Simon Witkiss, product director at IRIS Accountancy Solutions, says businesses can and do use cash accounting for VAT calculation up to the millions. "However, for cash accounting to be a success HMRC must resist the temptation to implement too many rules around minimising tax avoidance," he says.

"The increased limit the chancellor has proposed probably increases the pressure on HMRC to strike the right balance between simplicity and fairness. Businesses will also need to understand that while their accounting may be simplified that doesn’t mean the tax rules on what is an allowable expense are lessened."

Monteith is concerned that in the name of simplification we will end up with a more complex set of options, with businesses checking to see which ones leave them better off. Rules will be needed around when and how businesses can or should enter or leave the scheme and also around the principles of cash accounting itself – what do we mean by cash? When can a business consider it has made a payment?

"The way the rules look at the moment there may not be much real simplification involved," she says.
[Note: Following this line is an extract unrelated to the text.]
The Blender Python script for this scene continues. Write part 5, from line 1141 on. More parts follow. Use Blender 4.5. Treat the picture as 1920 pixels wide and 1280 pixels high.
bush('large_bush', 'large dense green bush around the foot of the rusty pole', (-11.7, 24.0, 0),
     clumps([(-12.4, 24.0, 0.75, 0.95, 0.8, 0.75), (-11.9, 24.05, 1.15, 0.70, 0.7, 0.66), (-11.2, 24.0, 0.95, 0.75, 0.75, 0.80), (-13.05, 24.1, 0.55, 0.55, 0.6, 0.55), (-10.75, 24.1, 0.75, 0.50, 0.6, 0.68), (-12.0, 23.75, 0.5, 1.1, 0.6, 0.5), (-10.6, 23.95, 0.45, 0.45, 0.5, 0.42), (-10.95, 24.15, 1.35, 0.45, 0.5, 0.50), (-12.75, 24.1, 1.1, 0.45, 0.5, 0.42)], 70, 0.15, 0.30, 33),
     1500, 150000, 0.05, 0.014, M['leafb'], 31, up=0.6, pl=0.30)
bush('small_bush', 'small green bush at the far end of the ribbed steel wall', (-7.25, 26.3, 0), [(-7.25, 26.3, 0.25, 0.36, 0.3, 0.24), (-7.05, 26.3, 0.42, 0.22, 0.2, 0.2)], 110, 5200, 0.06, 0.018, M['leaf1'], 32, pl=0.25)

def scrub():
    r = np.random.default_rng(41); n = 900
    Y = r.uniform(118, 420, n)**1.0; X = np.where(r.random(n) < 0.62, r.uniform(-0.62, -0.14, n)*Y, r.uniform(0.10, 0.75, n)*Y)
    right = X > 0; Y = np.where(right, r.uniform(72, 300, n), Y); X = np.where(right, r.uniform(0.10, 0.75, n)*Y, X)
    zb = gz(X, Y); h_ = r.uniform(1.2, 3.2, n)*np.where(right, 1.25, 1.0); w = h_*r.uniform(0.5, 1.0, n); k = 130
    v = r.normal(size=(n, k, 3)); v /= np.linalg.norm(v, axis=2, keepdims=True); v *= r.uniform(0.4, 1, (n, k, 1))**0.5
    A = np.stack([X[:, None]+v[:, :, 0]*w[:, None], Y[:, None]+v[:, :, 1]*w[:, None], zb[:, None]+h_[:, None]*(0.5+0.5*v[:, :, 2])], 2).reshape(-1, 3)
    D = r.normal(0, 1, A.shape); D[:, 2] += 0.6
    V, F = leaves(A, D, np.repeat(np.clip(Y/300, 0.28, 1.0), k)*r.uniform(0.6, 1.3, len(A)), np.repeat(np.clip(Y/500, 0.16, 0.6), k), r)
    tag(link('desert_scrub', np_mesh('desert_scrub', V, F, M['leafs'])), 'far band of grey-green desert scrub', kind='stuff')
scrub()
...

And for businesses with true growth potential, the rules might have the effect of limiting their ambition. "Once you apply a distinction people trade up to that level and not beyond."


In light of the complexities of the initiative to arrive at IFRS, UK SMEs might view IFRS-based UK GAAP with trepidation.

Given that the original aim, in part, was to minimise financial crises through distortion within company results, some wonder if we have been overtaken by events.

But John Boulton, corporate reporting manager in ICAEW’s financial reporting faculty, says IFRS for SMEs has been refined to make them palatable to UK constituents. The standards are, he says, more concise than current UK GAAP and give more up-to-date reporting.

Aspects of the IFRS for SMEs made the regime unsuitable for the UK unmodified, but the new UK standards based on it have been enhanced through consultation.

The new standards address concerns whether businesses will be able to:

  • Revalue property, plant and equipment
  • Capitalise development costs (an issue for tech companies with small turnover)
  • Capitalise borrowing costs.

These options are reinstated under the proposed new UK GAAP. In addition the UK GAAP will require certain financial instruments – foreign exchange forwards or commodities forwards used by agri-businesses – to be recognised on the balance sheet.